Media powerhouse Oprah Winfrey brought the stories of California inmates into millions of American living rooms during a recent CBS 60 Minutes program.
Oprah entered the notorious Pelican Bay State Prison Security Housing Unit (SHU) to report on its changing conditions. She also debuted Released, a multi-part series on her cable network, OWN.
The six-part series follows the lives of six Black men and women as they reintegrate back into society. One of those featured is a former San Quentin inmate who once had a life sentence under the Three Strikes Law.
In the Released series San Quentin’s own Kevin Carr was featured on the program and told his story of emerging from California Department of Corrections and Rehabilitation (CDCR) after 19 years.
Carr was convicted of stealing $156 in children’s clothing and received a 25-to-life sentence under California’s Three Strikes Law. He regained his freedom thanks to a series of state propositions reducing the prison terms of non-violent offenders.
“According to a RAND analysis, every $1 invested in such [inmate] education generates at least $4 in economic return,” reports Fast Company.
“The state typically spends $71,000 a year to house an inmate. It costs about $5,000 total to help put one [incarcerated] student through community college”, reports Fast Company.
A judge re-sentenced Carr to 21 years. Carr spent his time in prison seeking to improve himself. While Carr was at San Quentin, he participated in numerous programs: a Christian fellowship group called Graced Out Ministries; Project REACH, a literacy program geared toward at-risk youth; and Victim Offender Education Group (VOEG), a program that puts crime victims and offenders together to seek healing.
“I’ll never forget back in 1997 when my judge sentenced me. I felt like my life was over,” Carr said on camera in the first Released episode. “Now, I’m coming into a new world that I’m foreign to because so many things have changed. I feel like I’m at a disadvantage.”
In an interview by phone with San Quentin News, Carr said he is currently working a union job. He credits San Quentin’s CTE labor training course for helping him find a job when he got out of prison.
“It’s been liberating,” Carr said. “I have a sense of freedom. No other words for it. My morals and values have changed drastically.
“Being home, just being able to buy coffee, pay my rent, take my grandson to the beach, I’ve learned how to be grateful for the little things. It’s liberating. I don’t need a whole lot to be happy,” Carr concluded.
As Oprah entered Pelican Bay, she wore her hair pulled back, signature wide-rimmed glasses and a green anti-stabbing vest as she walked and talked to Scott Kernan, the secretary of the CDCR.
The two discussed the SHU isolation unit, which some critics say constitutes torture. The two chatted about the effectiveness of the controversial segregated “supermax” prison over the years and the current reform movement to limit the practice of denying prisoners human contact.
Critics say the practice can cause mental illness, according to a CBS News article.
“How has your own personal perception of what it means to be an inmate—a prisoner—how has that changed?” Oprah asked Kernan.

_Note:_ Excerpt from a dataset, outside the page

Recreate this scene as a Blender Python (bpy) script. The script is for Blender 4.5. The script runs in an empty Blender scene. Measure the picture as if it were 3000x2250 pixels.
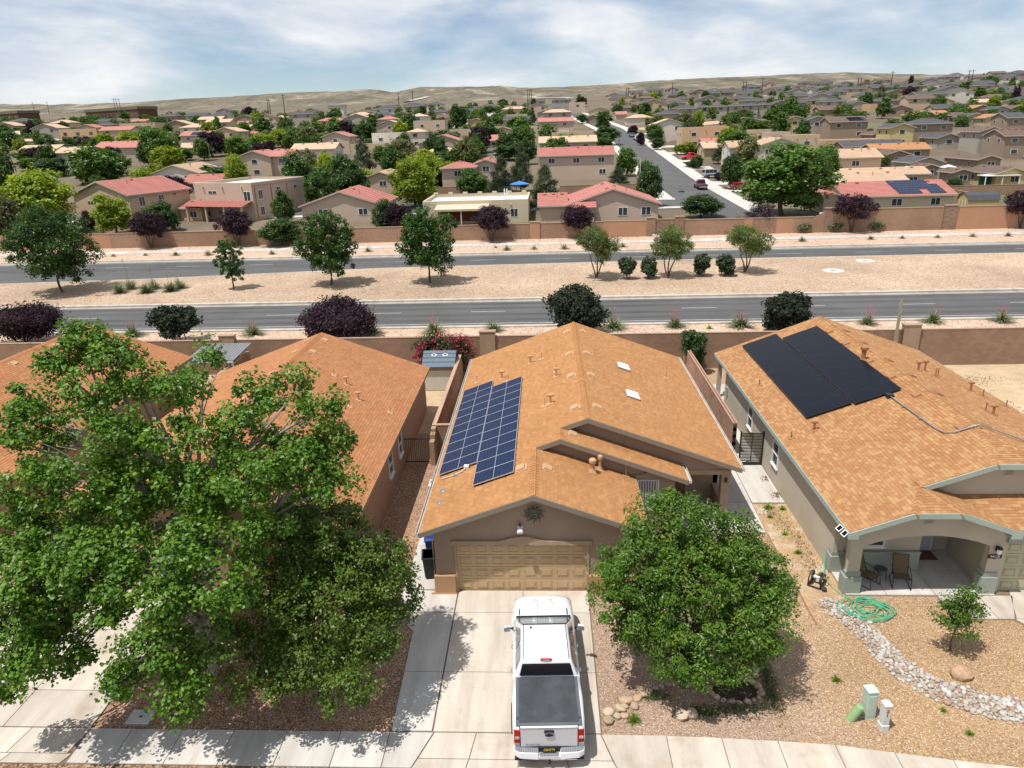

Kernan replied, “When I first came in, that person was the enemy. Now, 35 years later, I don’t view the inmates as my enemy. They’re people. They’re all coming out to be our neighbors.
“Why wouldn’t we spend the resources and create an environment, where … when they come out, they’re better people than when they got here? I just think it makes all the sense in the world. It’s common sense,” Kernan added.
After Oprah toured the SHU, Kernan helped remove her protective vest, and she was taken into the lower-security unit, where SHU pods had been reconfigured to have open cell doors and to allow prisoners to move around freely.
The transformation inside Pelican Bay came after California settled a class action lawsuit with the SHU prisoners. The ruling meant that CDCR could no longer confine prisoners in the SHU indefinitely. The suit also reformed the practice of “validating” a prisoner as a gang-member, thus making him a candidate for the SHU.
The Released series grew out of an Oprah interview with author and former prisoner Shaka Senghor. Senghor, who spent 19 years in prison for second-degree murder after a drug deal went wrong, reported a Huffington Post article.
Senghor’s book Writing My Wrongs: Life, Death, and Redemption in an American Prison moved Winfrey and helped her create this project to tell similar stories of redemption and refuge, said the Huffington Post article.
“I think narratives [can allow for] prison reform … I mean, if you think about how we landed in this mess in the first place, it was based on the stories that were told about inner city kids being super predators and irredeemable,” Senghor said in another interview with the Huffington Post.
“So, if those negative narratives can shape policy in a way that’s harmful, then it only leads me to believe that the more positive narratives we have―the more honest, transparent [and] open human narratives that we’re sharing―the more likely we are to shape policy that honors people’s humanity,” added Senghor, who eventually became a consulting producer on the series.